(Records)

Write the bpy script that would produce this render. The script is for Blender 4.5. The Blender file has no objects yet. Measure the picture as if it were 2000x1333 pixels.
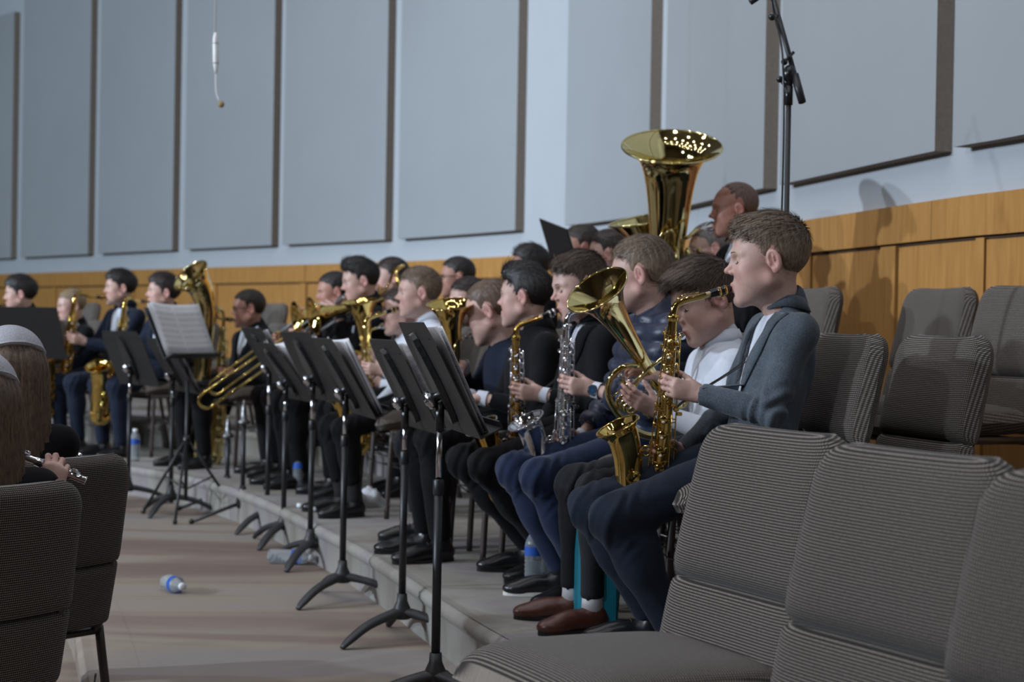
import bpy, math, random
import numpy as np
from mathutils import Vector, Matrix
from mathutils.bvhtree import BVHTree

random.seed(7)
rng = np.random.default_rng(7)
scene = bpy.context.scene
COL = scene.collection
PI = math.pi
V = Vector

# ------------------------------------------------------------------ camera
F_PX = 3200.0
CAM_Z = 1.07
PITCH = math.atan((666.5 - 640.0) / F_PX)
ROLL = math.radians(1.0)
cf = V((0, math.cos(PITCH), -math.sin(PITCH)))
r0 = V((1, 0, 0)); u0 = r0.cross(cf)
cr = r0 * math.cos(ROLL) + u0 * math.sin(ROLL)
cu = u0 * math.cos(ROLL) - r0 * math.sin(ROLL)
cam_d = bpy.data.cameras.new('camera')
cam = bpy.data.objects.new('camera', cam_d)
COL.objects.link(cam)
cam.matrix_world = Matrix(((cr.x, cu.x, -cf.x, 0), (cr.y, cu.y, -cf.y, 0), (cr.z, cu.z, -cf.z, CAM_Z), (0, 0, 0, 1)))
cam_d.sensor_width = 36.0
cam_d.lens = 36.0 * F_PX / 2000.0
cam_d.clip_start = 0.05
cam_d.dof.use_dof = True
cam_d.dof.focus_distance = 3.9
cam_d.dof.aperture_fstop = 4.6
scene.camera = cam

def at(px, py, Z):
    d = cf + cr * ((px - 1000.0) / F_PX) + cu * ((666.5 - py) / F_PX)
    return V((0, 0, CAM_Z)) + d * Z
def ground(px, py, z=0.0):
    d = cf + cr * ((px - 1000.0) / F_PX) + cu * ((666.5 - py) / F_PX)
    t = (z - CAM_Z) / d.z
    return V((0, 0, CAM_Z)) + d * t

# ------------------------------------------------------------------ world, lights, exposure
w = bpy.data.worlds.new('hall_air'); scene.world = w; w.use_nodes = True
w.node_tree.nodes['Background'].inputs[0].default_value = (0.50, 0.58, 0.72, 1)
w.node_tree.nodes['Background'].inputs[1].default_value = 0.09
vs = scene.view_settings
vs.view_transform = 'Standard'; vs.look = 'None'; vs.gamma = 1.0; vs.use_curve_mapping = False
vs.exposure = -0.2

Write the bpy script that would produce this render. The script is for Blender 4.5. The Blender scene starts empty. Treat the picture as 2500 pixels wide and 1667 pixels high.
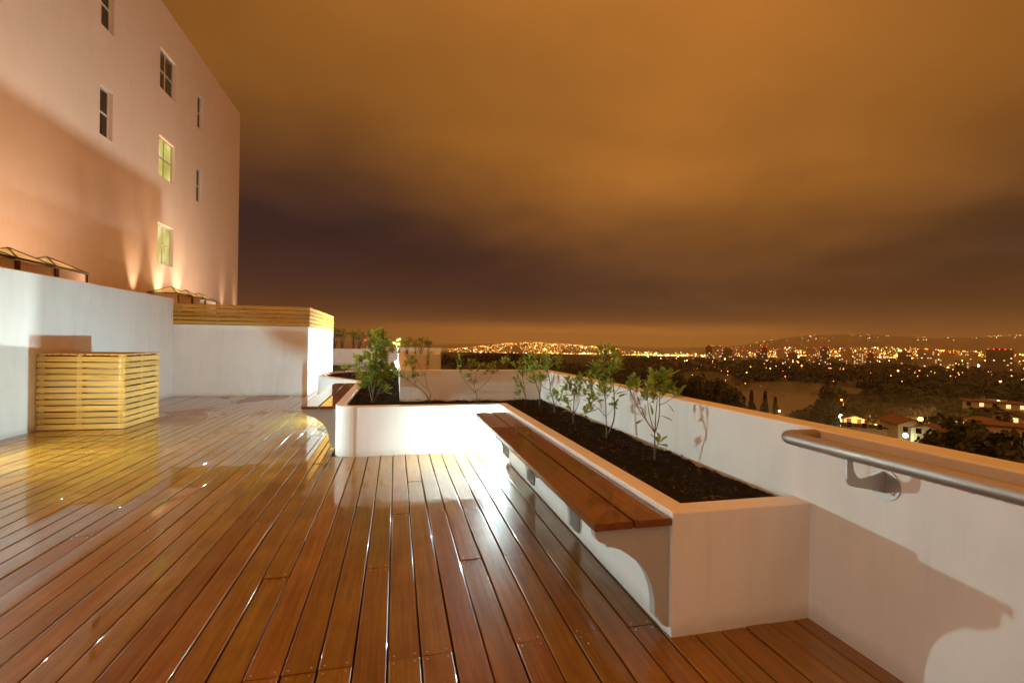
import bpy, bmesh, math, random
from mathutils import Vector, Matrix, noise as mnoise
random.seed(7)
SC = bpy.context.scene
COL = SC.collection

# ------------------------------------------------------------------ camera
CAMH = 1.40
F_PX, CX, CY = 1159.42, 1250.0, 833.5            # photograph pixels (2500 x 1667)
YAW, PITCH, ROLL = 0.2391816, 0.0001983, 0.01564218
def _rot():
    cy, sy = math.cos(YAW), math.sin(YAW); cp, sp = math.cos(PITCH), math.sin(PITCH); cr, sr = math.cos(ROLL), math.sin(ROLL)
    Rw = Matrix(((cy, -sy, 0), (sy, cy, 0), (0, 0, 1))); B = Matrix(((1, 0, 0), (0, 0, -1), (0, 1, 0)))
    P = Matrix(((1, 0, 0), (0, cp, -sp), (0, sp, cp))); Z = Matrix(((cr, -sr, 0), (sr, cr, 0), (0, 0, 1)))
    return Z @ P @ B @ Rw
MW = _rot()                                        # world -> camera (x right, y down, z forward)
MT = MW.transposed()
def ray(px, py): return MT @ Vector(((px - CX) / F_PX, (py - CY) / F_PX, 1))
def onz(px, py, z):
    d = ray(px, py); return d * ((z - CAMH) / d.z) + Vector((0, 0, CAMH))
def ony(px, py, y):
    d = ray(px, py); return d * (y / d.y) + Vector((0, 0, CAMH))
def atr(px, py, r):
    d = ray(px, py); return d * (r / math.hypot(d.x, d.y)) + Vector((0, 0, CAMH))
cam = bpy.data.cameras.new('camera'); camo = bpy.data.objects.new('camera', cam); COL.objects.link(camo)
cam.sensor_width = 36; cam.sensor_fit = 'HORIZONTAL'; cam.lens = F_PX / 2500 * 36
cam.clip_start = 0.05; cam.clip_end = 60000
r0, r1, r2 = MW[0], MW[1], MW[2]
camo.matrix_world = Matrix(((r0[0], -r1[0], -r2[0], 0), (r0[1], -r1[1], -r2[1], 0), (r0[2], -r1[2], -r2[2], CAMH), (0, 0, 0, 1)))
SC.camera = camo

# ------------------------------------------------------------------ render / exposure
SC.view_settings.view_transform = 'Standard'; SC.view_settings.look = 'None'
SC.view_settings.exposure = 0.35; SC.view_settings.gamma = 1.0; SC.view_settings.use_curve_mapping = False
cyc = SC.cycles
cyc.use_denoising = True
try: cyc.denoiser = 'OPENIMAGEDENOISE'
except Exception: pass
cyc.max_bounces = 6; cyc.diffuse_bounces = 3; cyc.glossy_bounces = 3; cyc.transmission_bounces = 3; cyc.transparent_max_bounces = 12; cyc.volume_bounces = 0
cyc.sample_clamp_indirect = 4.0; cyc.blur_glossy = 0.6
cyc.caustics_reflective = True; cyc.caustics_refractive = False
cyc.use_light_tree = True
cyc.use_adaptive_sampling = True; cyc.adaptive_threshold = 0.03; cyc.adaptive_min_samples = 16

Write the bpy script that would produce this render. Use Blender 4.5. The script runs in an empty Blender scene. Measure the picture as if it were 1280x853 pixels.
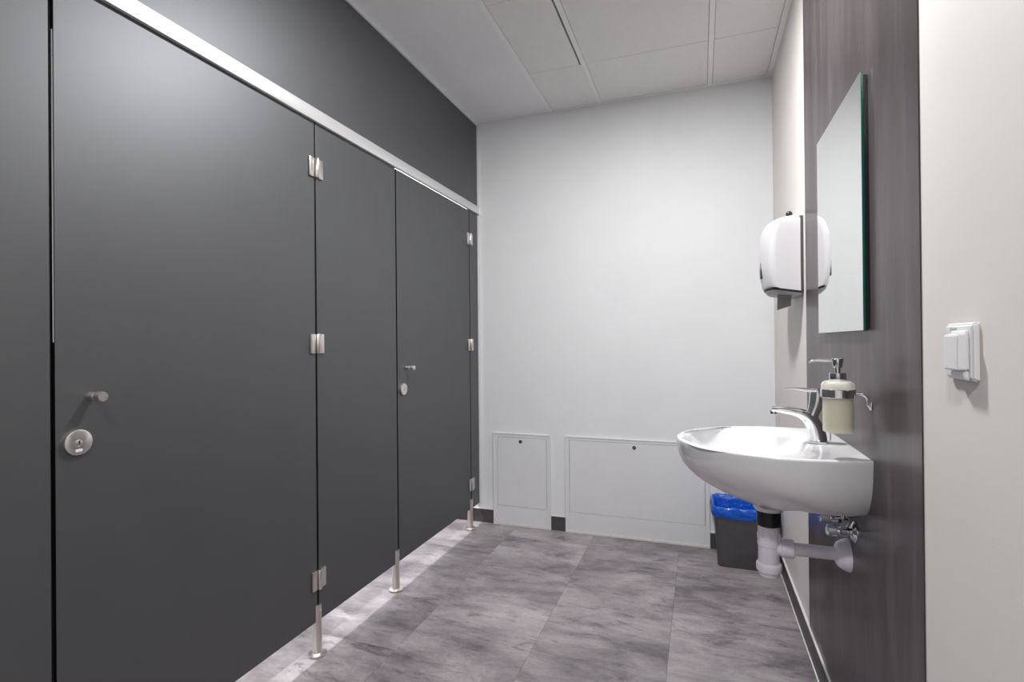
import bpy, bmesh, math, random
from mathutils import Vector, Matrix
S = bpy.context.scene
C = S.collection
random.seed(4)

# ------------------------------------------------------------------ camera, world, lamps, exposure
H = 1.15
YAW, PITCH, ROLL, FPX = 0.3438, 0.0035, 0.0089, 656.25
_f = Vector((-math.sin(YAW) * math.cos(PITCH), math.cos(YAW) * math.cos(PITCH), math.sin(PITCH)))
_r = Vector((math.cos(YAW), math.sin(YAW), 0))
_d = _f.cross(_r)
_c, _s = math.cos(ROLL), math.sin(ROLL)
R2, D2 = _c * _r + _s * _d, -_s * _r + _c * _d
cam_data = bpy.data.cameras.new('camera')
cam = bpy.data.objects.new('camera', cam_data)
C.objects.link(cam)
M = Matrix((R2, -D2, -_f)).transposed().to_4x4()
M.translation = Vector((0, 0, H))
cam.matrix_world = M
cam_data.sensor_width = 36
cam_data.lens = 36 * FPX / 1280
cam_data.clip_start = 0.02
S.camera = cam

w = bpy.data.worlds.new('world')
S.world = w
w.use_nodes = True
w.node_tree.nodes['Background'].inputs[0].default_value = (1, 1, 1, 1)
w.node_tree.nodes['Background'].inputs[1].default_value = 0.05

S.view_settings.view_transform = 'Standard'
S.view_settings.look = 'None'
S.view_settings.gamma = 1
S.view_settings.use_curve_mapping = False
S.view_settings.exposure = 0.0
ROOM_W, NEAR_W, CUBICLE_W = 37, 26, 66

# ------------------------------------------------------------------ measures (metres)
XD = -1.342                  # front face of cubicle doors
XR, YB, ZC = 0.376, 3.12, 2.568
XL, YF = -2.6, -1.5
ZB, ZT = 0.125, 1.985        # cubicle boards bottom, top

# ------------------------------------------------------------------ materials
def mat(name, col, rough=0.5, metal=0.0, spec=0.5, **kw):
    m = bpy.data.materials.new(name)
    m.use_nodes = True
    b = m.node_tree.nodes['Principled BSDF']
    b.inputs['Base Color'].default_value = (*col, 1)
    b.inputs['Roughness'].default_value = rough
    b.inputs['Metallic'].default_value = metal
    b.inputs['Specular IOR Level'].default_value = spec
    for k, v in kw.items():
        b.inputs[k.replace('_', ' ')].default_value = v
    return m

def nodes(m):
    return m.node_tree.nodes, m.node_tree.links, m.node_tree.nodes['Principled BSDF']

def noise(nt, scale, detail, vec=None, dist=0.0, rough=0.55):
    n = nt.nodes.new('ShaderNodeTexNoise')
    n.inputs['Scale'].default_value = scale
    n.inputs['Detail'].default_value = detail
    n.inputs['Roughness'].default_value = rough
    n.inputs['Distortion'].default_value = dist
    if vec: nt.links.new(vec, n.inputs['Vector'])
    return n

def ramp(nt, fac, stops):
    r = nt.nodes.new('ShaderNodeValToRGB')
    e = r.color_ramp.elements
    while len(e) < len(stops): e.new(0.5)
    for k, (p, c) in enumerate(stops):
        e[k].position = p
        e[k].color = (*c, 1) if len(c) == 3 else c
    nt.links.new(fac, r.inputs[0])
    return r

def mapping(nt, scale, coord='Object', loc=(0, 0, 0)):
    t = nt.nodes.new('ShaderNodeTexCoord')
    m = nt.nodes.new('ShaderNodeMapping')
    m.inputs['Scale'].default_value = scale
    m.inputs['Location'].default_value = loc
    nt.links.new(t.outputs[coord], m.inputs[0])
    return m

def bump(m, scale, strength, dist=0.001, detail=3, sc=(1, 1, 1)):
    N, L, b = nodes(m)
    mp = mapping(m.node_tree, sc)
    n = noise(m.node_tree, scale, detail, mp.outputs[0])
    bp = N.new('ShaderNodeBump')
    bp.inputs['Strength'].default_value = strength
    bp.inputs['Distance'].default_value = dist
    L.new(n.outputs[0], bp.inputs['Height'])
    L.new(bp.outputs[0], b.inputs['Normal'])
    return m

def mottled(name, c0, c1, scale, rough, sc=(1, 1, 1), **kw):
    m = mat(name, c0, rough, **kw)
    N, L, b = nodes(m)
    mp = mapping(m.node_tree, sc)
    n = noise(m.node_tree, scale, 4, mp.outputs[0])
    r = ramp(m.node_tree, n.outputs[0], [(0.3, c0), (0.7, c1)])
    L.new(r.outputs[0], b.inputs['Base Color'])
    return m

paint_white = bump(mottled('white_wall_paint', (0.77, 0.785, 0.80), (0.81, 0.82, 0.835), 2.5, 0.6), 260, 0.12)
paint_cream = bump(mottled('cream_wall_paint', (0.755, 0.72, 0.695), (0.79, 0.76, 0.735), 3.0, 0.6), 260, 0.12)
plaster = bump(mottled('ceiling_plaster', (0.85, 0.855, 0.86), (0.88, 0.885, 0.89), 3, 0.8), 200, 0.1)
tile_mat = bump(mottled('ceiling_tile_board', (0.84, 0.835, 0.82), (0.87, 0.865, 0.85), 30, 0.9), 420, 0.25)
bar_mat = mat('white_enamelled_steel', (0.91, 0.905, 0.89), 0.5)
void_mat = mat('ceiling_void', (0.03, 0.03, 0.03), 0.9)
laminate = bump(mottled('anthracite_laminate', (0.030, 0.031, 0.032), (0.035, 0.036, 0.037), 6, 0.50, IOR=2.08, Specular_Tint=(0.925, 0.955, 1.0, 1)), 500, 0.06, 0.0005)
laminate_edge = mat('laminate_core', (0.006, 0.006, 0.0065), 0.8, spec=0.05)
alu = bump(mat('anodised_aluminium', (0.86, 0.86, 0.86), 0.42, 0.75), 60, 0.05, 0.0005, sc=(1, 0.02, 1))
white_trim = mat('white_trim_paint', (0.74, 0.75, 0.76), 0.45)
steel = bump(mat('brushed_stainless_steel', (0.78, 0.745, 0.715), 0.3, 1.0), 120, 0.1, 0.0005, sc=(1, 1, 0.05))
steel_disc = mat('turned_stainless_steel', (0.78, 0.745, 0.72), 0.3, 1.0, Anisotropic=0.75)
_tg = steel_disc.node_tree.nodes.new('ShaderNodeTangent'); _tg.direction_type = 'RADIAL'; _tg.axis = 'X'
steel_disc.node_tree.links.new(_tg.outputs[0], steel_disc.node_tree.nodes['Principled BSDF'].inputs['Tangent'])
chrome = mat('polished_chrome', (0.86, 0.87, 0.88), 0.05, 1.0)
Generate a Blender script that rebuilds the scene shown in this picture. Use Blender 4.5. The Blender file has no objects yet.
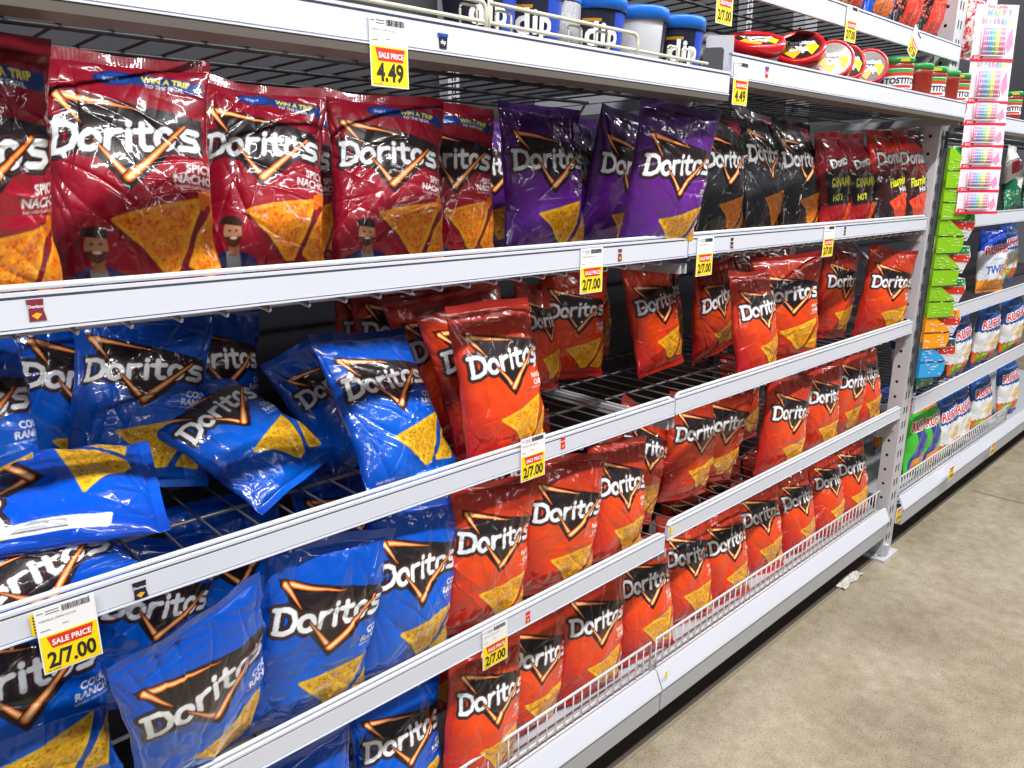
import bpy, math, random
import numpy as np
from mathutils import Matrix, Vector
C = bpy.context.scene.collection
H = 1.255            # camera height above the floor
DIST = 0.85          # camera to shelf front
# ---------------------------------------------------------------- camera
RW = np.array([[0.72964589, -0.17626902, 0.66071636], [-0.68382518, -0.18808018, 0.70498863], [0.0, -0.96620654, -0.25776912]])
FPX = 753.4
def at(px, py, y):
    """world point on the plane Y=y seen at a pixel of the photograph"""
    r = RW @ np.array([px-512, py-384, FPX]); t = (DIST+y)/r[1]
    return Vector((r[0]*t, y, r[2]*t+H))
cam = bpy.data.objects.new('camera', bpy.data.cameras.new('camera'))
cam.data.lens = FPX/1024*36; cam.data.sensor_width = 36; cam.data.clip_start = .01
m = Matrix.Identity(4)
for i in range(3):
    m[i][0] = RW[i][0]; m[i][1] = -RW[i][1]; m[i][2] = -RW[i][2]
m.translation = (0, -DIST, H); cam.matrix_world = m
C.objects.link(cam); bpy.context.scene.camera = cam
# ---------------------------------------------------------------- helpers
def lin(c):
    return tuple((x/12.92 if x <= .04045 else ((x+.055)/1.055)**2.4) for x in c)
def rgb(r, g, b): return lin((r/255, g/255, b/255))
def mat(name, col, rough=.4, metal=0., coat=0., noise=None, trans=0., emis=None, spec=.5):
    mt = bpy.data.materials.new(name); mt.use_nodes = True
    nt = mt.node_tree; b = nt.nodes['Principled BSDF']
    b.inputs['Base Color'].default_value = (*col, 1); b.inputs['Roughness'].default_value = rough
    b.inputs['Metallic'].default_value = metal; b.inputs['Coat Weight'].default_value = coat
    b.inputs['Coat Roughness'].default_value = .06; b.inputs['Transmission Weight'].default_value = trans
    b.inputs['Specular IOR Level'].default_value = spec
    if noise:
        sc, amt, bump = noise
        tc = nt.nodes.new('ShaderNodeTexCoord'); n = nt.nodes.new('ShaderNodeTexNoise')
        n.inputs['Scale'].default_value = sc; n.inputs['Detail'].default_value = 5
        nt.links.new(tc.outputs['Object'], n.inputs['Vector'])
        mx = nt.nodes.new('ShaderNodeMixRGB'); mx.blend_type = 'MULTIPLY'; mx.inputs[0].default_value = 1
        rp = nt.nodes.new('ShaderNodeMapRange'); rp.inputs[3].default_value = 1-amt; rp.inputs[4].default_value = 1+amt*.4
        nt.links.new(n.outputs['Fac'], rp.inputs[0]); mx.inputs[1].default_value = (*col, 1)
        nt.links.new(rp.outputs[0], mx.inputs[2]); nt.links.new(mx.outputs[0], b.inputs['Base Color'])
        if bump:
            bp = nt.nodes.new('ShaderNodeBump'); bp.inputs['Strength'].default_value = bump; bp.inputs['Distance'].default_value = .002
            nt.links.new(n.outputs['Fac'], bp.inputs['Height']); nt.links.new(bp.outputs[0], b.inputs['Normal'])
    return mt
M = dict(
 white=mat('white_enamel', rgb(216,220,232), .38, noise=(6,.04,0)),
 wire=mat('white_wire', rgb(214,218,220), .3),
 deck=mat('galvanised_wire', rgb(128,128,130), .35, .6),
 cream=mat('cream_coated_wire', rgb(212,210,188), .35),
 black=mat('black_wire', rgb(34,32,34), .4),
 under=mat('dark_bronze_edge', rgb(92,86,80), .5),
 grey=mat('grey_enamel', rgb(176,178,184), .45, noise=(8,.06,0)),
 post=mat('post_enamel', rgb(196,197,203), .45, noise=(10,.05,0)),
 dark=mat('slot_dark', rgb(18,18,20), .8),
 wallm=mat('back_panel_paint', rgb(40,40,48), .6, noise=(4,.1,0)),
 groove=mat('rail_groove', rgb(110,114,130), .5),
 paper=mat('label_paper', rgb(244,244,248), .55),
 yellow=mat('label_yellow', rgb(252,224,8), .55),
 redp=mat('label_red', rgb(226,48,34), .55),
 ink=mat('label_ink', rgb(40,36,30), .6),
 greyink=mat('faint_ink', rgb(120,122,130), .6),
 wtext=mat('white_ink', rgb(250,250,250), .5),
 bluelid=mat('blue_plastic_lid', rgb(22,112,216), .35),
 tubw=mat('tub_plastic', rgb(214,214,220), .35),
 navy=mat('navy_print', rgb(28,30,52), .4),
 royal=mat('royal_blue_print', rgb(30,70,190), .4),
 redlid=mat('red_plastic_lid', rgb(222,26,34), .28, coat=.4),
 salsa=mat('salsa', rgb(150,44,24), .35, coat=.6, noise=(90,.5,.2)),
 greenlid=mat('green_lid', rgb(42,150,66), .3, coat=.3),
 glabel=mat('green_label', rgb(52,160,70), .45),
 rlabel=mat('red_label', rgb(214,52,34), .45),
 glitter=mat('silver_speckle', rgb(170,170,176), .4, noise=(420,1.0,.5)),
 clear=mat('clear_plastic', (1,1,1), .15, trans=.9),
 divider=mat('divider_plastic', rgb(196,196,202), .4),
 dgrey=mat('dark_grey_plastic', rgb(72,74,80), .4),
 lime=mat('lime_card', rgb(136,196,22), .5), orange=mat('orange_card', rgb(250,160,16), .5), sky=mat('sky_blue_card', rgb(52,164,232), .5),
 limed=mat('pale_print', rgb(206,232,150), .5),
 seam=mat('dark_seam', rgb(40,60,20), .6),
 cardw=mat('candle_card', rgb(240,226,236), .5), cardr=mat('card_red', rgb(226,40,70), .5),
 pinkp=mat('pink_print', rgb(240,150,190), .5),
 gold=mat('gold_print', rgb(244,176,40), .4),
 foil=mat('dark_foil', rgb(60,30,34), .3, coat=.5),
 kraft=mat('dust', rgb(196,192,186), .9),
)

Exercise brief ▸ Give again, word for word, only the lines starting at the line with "Write the bpy script that would produce this render. Use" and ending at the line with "ZB, ZT = 0.125, 1.985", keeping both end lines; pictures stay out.

Written response ▸
Write the bpy script that would produce this render. Use Blender 4.5. The script runs in an empty Blender scene. Measure the picture as if it were 1280x853 pixels.
import bpy, bmesh, math, random
from mathutils import Vector, Matrix
S = bpy.context.scene
C = S.collection
random.seed(4)

# ------------------------------------------------------------------ camera, world, lamps, exposure
H = 1.15
YAW, PITCH, ROLL, FPX = 0.3438, 0.0035, 0.0089, 656.25
_f = Vector((-math.sin(YAW) * math.cos(PITCH), math.cos(YAW) * math.cos(PITCH), math.sin(PITCH)))
_r = Vector((math.cos(YAW), math.sin(YAW), 0))
_d = _f.cross(_r)
_c, _s = math.cos(ROLL), math.sin(ROLL)
R2, D2 = _c * _r + _s * _d, -_s * _r + _c * _d
cam_data = bpy.data.cameras.new('camera')
cam = bpy.data.objects.new('camera', cam_data)
C.objects.link(cam)
M = Matrix((R2, -D2, -_f)).transposed().to_4x4()
M.translation = Vector((0, 0, H))
cam.matrix_world = M
cam_data.sensor_width = 36
cam_data.lens = 36 * FPX / 1280
cam_data.clip_start = 0.02
S.camera = cam

w = bpy.data.worlds.new('world')
S.world = w
w.use_nodes = True
w.node_tree.nodes['Background'].inputs[0].default_value = (1, 1, 1, 1)
w.node_tree.nodes['Background'].inputs[1].default_value = 0.05

S.view_settings.view_transform = 'Standard'
S.view_settings.look = 'None'
S.view_settings.gamma = 1
S.view_settings.use_curve_mapping = False
S.view_settings.exposure = 0.0
ROOM_W, NEAR_W, CUBICLE_W = 37, 26, 66

# ------------------------------------------------------------------ measures (metres)
XD = -1.342                  # front face of cubicle doors
XR, YB, ZC = 0.376, 3.12, 2.568
XL, YF = -2.6, -1.5
ZB, ZT = 0.125, 1.985        # cubicle boards bottom, top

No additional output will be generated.